It can sound like a corporate cliché.
Bring Your Whole Self to Work.
Not Best Self (we want that too). Whole Self.
Bringing your Whole Self is the explicitly stated expectation in two large global enterprises where I serve as an Executive Coach. I used this phase in conversation with the newly minted female CFO of another firm last week. “I have no idea what that means,” she said to me.
Yeah, what DOES it mean? Especially in the time #blacklivesmatter and #whiteprivilegeunwrapped?
Starbucks company policy had banned the phrase Black Lives Matter from its stores. Because it could “amplify divisiveness.” Last Friday, Starbucks reversed the policy and announced it would provide 250,000 Starbucks-branded Black Lives Matter shirts for baristas and other employees who want them.
Starbucks stands in solidarity with our Black partners, community and customers, and understands the desire to express themselves, was the official Starbucks statement.
The 100-year-old Band Aid company announced on Wednesday it would produce a new range of band aids in light, medium, and deep shades of Brown and Black skin tones that embrace the beauty of diverse skin.
Korn Ferry, the venerable recruitment and talent development firm, just named Michael Hyter its first Chief Diversity Officer.
It’s easy to get cynical in the face of all this corporate virtue-signaling. Korn Ferry – you acquired Mr. Hyter’s Global Novations Diversity & Inclusion firm (and its very fine programs) in 2012. It took George Floyd’s murder and sustained global protests for you to give this fine gentleman a Chief Diversity Officer role. For real?
Yes, I get cynical. Does all this signaling really mean it is safe to bring more of you to work? As an Executive Coach I know that the more of YOU you bring, the better chance you have to impact those you work with. To deeply motivate and inspire them. To be the sort of leader folks wish to perform somersaults for.
Search all you want. There actually is no clear psychological definition or HR playbook anywhere for what bringing your Whole Self to work looks like. You’re on your own to figure this one out.
Focus on the matters within your realm of personal choice. As you investigate what this looks like for yourself, consider the following 3 questions:
1. What are your filters?
We all have filters at work about what we reveal and what we don’t about our SELF outside of work. Having a filter is a terrific grown-up skill. All of us know folks who don’t filter enough; we tend to recoil when they over-reveal. But what happens when you and I over-filter?

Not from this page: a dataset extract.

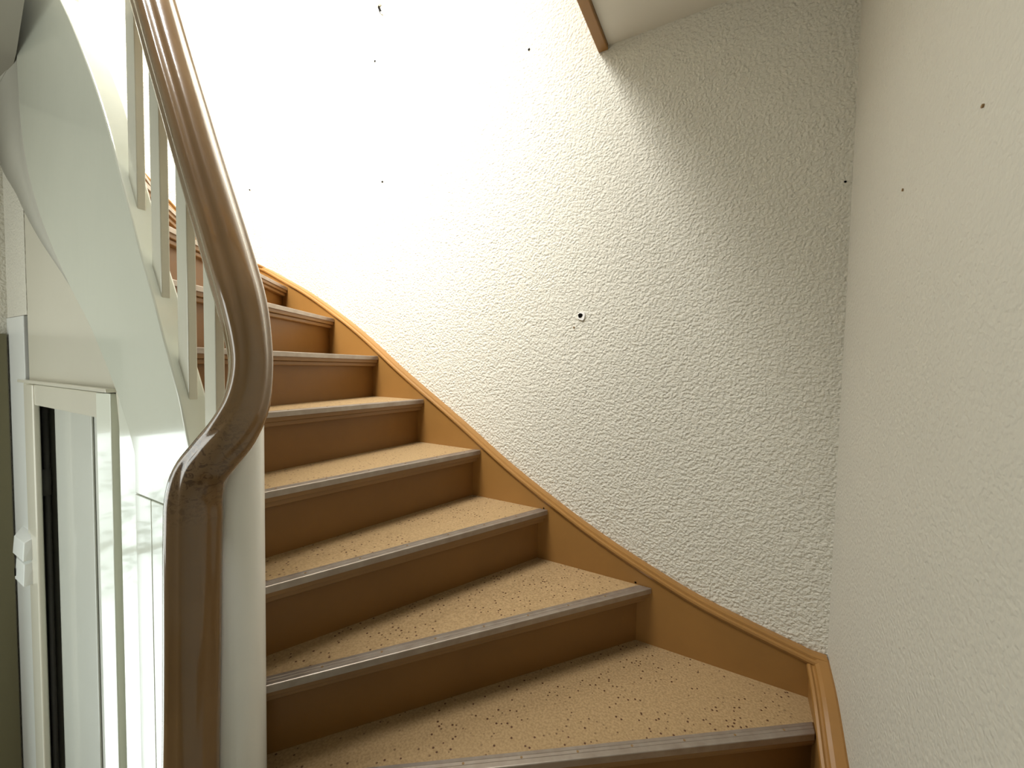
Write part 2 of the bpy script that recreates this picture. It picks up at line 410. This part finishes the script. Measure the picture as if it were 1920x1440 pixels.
# ------------------------------------------------------------------ balustrade
ban = empty('balustrade')
tag(ban, 'cream flat balusters under a brown varnished handrail bending down into an upright', 'balustrade')
path = [((-1.75, .42, 1.93)), (-1.45, .42, 1.37), (-1.30, .42, 1.08), (-1.166, .42, .810), (-1.090, .42, .655), (-1.031, .42, .538), (-.971, .42, .418), (-.893, .42, .268), (-.852, .42, .186), (-.820, .42, .118), (-.798, .42, .050),
        (-.787, .418, -.012), (-.790, .410, -.076), (-.806, .395, -.130), (-.830, .378, -.172), (-.853, .365, -.208), (-.868, .360, -.250), (-.873, .360, -.30), (-.877, .360, -.36), (-.884, .360, -.536), (-.897, .360, -.80), (-.915, .360, -1.30)]
NV = [Vector((.89, 0, .45))] * 9 + [Vector((.93, -.02, .36)), Vector((.95, -.08, .24)), Vector((.95, -.15, .2)), Vector((.92, -.2, .32)), Vector((.84, -.28, .46)), Vector((.78, -.34, .52)),
      Vector((.80, -.38, .40)), Vector((.88, -.42, .12))] + [Vector((.9, -.43, 0))] * 5
SP = catmull(path, 5); SN = catmull(NV, 5)
half = [(0, .034), (.008, .0335), (.014, .031), (.018, .027), (.0205, .022), (.023, .0185), (.027, .0165), (.031, .0165), (.0335, .018), (.037, .0175), (.0395, .015), (.0415, .010), (.0418, .002), (.040, -.004), (.037, -.008), (.0355, -.013), (.0375, -.019), (.037, -.026), (.031, -.032), (.0, -.033)]
soft = [(0, .034), (.008, .0337), (.014, .0328), (.018, .0318), (.0205, .0307), (.023, .0292), (.027, .0272), (.031, .0250), (.0335, .0232), (.037, .0200), (.0395, .0165), (.0415, .012), (.0418, .004), (.0412, -.003), (.040, -.009), (.0385, -.015), (.0375, -.021), (.036, -.027), (.031, -.032), (.0, -.033)]
def profile(k):                     # k = 1 deeply moulded, 0 worn smooth
    h_ = [(a * k + c * (1 - k), b * k + d * (1 - k)) for (a, b), (c, d) in zip(half, soft)]
    return h_ + [(-a, b) for a, b in h_[-2:0:-1]]
rings = []
for k, P in enumerate(SP):
    t = (SP[min(k + 1, len(SP) - 1)] - SP[max(k - 1, 0)]).normalized(); n = SN[k]; n = (n - t * n.dot(t)).normalized(); b = t.cross(n)
    # broaden a little towards the upright
    sc = 1.0 + .06 * max(0, min(1, (-.1 - P.z) / .2)) - .20 * math.exp(-((P.z + .00) / .10) ** 2) * (1 if P.z < .2 else 0)
    kk = .55 - .40 * max(0, min(1, (.16 - P.z) / .2))
    rings.append([P + b * (a * sc) + n * c for a, c in profile(kk)])
hr = sweep('handrail', rings, M_rail, ban)
hr['label'] = 'brown varnished moulded handrail, worn at the bend'
lath = None
for x, zb, zt in ((-1.276, .36, 1.02), (-1.157, .14, .78), (-1.037, -.085, .535), (-.925, -.262, .315)):
    bx, by = .023, .0085
    zl = interp(top_f, x - bx); zr = interp(top_f, x + bx)
    bm = bmesh.new()
    add_prism(bm, [(x - bx, .42 - by, zl - .006), (x + bx, .42 - by, zr - .006), (x + bx, .42 + by, zr - .006), (x - bx, .42 + by, zl - .006)],
              [(x - bx, .42 - by, zt + .03), (x + bx, .42 - by, zt - .02), (x + bx, .42 + by, zt - .02), (x - bx, .42 + by, zt + .03)])
    o = from_bm('baluster', bm, M_bal, ban); bev(o, .002, 2)
bm = bmesh.new(); n_ = 28
cen = Vector((-.878, .440)); rr = .045
add_prism(bm, [(cen.x + rr * math.cos(k * 6.28319 / n_), cen.y + rr * math.sin(k * 6.28319 / n_), -1.9) for k in range(n_)],
          [(cen.x + rr * math.cos(k * 6.28319 / n_), cen.y + rr * math.sin(k * 6.28319 / n_), -.125) for k in range(n_)])
nw_ = from_bm('newel_post', bm, M_newel, ban, True); bev(nw_, .002, 1); nw_['label'] = 'round white newel behind the upright of the handrail'
o = box('newel_post', -1.78, -1.708, .398, .442, .93, 1.85, M_bal, ban, b=.003)
o['label'] = 'cream square post at the top of the string'

# ------------------------------------------------------------------ cupboard under the stair
cup = empty('understairs_cupboard')
tag(cup, 'cream painted panelled cupboard front with narrow framed door under the stair', 'cupboard')
YP = .420
# panelling above the door, left strip and side boards
ptop = [(-2.225, .53), (-2.05, .41), (-1.84, .28), (-1.62, .125), (-1.43, -.02), (-1.38, -.03), (-1.26, -.15), (-1.26, -.3), (-1.40, -.3), (-1.44, -.079)]
o = poly_y('upper_panel', [(-2.228, -.079)] + ptop, YP + .001, YP + .016, M_cream, cup)
bev(box('top_moulding', -2.262, -1.430, YP - .022, YP + .001, -.086, -.076, M_cream, cup), .002)
bev(box('frame_stile', -2.262, -2.205, YP - .008, YP + .02, ZF, -.088, M_cream, cup), .004)
bev(box('frame_stile', -2.203, -2.125, YP - .014, YP + .003, ZF, -.090, M_cream, cup), .006, 3)
def tilted(name, x0, x1, ya, yb, z1, mat):      # board whose face turns a little towards the stair
    return bev(poly_z(name, [(x0, ya), (x1, yb), (x1, YP + .02), (x0, YP + .02)], ZF, z1, mat, cup), .002)
tilted('frame_stile', -1.515, -1.455, YP - .018, YP - .006, -.090, M_white)
bev(box('frame_rail', -2.123, -1.517, YP - .010, YP + .004, -.162, -.090, M_cream, cup), .004)
bev(box('side_board', -1.453, -1.347, YP + .014, YP + .030, ZF, -.09, M_cream, cup), .002)
bev(poly_z('side_board', [(-1.345, .397), (-1.252, .402), (-1.252, .44), (-1.345, .44)], ZF, -.06, M_white, cup), .003)
bev(box('side_board', -1.249, -1.165, .3955, .44, ZF, -.322, M_white, cup), .0012)
bev(box('side_board', -1.162, -.93, .3955, .44, ZF, -.322, M_white, cup), .0012)
dp = box('door_panel', -2.102, -1.525, .452, .470, ZF, -.10, M_door, cup); bev(dp, .003)
dp['label'] = 'flat pale grey door leaf set back in its frame'
b_ = box('door_bead', -1.742, -1.722, .446, .4515, ZF, -.12, M_door, dp); bev(b_, .003)
box('back_board', XC + .002, -1.75, .480, .49, ZF, -.06, M_gap, cup)
# latch on the left of the frame
lt = empty('latch'); lt.parent = cup; lt['label'] = 'white plastic two-piece latch with keyhole'
def latch_piece(name, x0, x1, z0, z1, slope):
    yb, yf = YP - .002, YP - .036
    bot = [(x0, yb, z0), (x0 + .01, yf + .016, z0), (x0 + .055, yf, z0), (x1, yf, z0), (x1, yb, z0)]
    top = [(x0 + .012, yb, z1 - .0), (x0 + .022, yf + .018, z1 - slope), (x0 + .06, yf + .004, z1 - slope), (x1 - .004, yf + .004, z1 - slope), (x1, yb, z1)]
    bm = bmesh.new(); add_prism(bm, bot, top); return bev(from_bm(name, bm, M_plastic, lt), .003, 2)
latch_piece('latch_handle', -2.375, -2.185, -.725, -.640, .018)
latch_piece('latch_plate', -2.355, -2.190, -.818, -.732, .006)
box('keyhole', -2.296, -2.289, YP - .0375, YP - .0355, -.803, -.775, M_dark, lt)
# plastered wall piece and white board left of the cupboard
st(box('wall_left', XC, -2.229, YP, YP + .02, .158, 1.0, M_wall), 'narrow textured plaster wall piece under the soffit at far left')
st(box('trim_2', XC, -2.2622, YP - .003, YP + .02, ZF, .156, M_plastic, b=.002), 'white board between the cupboard and the left wall')
# pipe seen in the gap beside the door leaf
bm = bmesh.new(); cyl(bm, (-2.275, .466, ZF), (-2.275, .466, -.07), .008, 14)
pipe = from_bm('water_pipe', bm, M_pipe, None, True)
tag(pipe, 'grey vertical pipe with a coupling inside the dark gap of the cupboard', 'pipe')
bm = bmesh.new(); cyl(bm, (-2.275, .464, -.52), (-2.275, .464, -.42), .013, 14); from_bm('coupling', bm, M_pipe, pipe, True)
# olive painted door casing on the left wall
dr = st(box('door_1', XC, XC + .028, .045, .412, ZF, .094, M_olive, b=.003), 'olive brown door casing at the left edge')

# cable end high on the back wall
cb_ = empty('cable_end'); tag(cb_, 'thin cream cable cover ending in a small black connector high on the bright wall', 'cable')
bm = bmesh.new()
add_prism(bm, [(-1.575, YB - .010, 1.80), (-1.552, YB - .010, 1.80), (-1.552, YB, 1.80), (-1.575, YB, 1.80)],
          [(-1.523, YB - .010, 1.685), (-1.503, YB - .010, 1.69), (-1.503, YB, 1.69), (-1.523, YB, 1.685)])
o = from_bm('cable_cover', bm, M_cream, cb_); bev(o, .002)
bm = bmesh.new(); cyl(bm, (-1.516, YB - .006, 1.680), (-1.503, YB - .006, 1.652), .006, 8); from_bm('connector', bm, M_dark, cb_)
bm = bmesh.new(); cyl(bm, (-1.503, YB - .006, 1.653), (-1.493, YB - .006, 1.640), .0045, 8, .003); from_bm('cable', bm, M_pipe, cb_)

# garden shrub outside the lower window
bm = bmesh.new()
for k in range(7):
    y_ = -.93 + k * .14; top_ = -.55 - .08 * (k % 3)
    cyl(bm, (-2.560, y_ + .04, -2.34), (-2.560, y_, top_), .006, 5, .003)
for k in range(760):
    a = random.uniform(0, 6.283); q = random.random() ** .5; zz = random.uniform(-1, 1)
    p = Vector((-2.560 + random.uniform(-.012, .012), -.50 + q * .46 * math.cos(a), -.86 + q * .40 * math.sin(a)))
    d = Vector((random.uniform(-.3, .3), random.uniform(-1, 1), random.uniform(-1, 1))).normalized() * .03; e = d.orthogonal().normalized() * .012
    vs = [bm.verts.new(p - d), bm.verts.new(p + e), bm.verts.new(p + d), bm.verts.new(p - e)]; bm.faces.new(vs)
me = bpy.data.meshes.new('shrub'); bm.to_mesh(me); bm.free()
sh = link('garden_shrub', me, M_leaf); tag(sh, 'green leafy shrub outside the lower left window', 'shrub', kind='stuff')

Here is one of many filters I have shed: I used to not talk much about my showbiz career with my corporate clients. I thought my past career might damage my current credibility. My clients might not take me seriously. This past would make me an outsider, to boot. The opposite, of course, is true. My show biz past makes me different from a perhaps more traditional Executive Coach. I get hired precisely because I am not and have not been a corporate insider. My outsider self is an advantage. Filter ditched
2. What’s your box?
The competence box. The professional box. The perfection box. These are the 3 boxes we’re most likely to inhabit. They frequently live inside each other. Many of us work hard to step into these boxes. Sometimes with fervent intention, sometimes with little consciousness. The pull is that powerful.
At the root of this quest is our desire to be liked, to receive approval, to not stand out in any negative way. To smooth the inner edges we know we have and seek to hide. To, at the very core, convince others and ourselves that we are enough.
We step into the box by starting to speak “professional speak.” We leverage assets and find synergies and we right-size. We forget that humans don’t really talk this way. We begin to divorce work language from how we speak outside of work. We don’t notice that in the box we have increasingly separated ourselves from who we really are. We come to believe that the box IS who we are. And we leave behind a whole trail of our identity that runs the danger of vanishing into dust.
3. What’s the price you pay?
It is always the same. A lack of connection. When I am less connected with facets of myself, I also limit the possibility of connection with you. Because I bring less of me to you, you are less likely to show more of you to me. We keep it breezy and safe. Professional, with few personal risks. Too breezy and safe for too long, and we start to feel a creeping hollowness inside. It is the void of not feeling whole. We have become divorced from our values and passions and purpose. We have become the consummate shadow professional.
So yes, who DO you bring to work? They always told us to not talk about politics and religion at the office. In this time of #blacklivesmatter and #whiteprivilegeunplugged, is that another filter gone?
You get to decide. Not for others. For yourself.
I remember the first business dinner where I spoke of regularly attending an ashram and chanting in Sanskrit. I sat at a table with a group of fine Christian gentlemen, and the conversation turned to going to church. I hope I’m a fine gentleman but I am not a Christian. Instead of going silent, as I was wont to do, I chose to reveal a few of my Hindu practices and what they mean to me.
Part of my Whole Self.
The gents and I, of course, had a fine conversation about our personal connections to the divine that evening. Conversation flowed. Deep. Rich.
The Whole Self yearns to show up. Mine and yours. Time to let it out of the cage.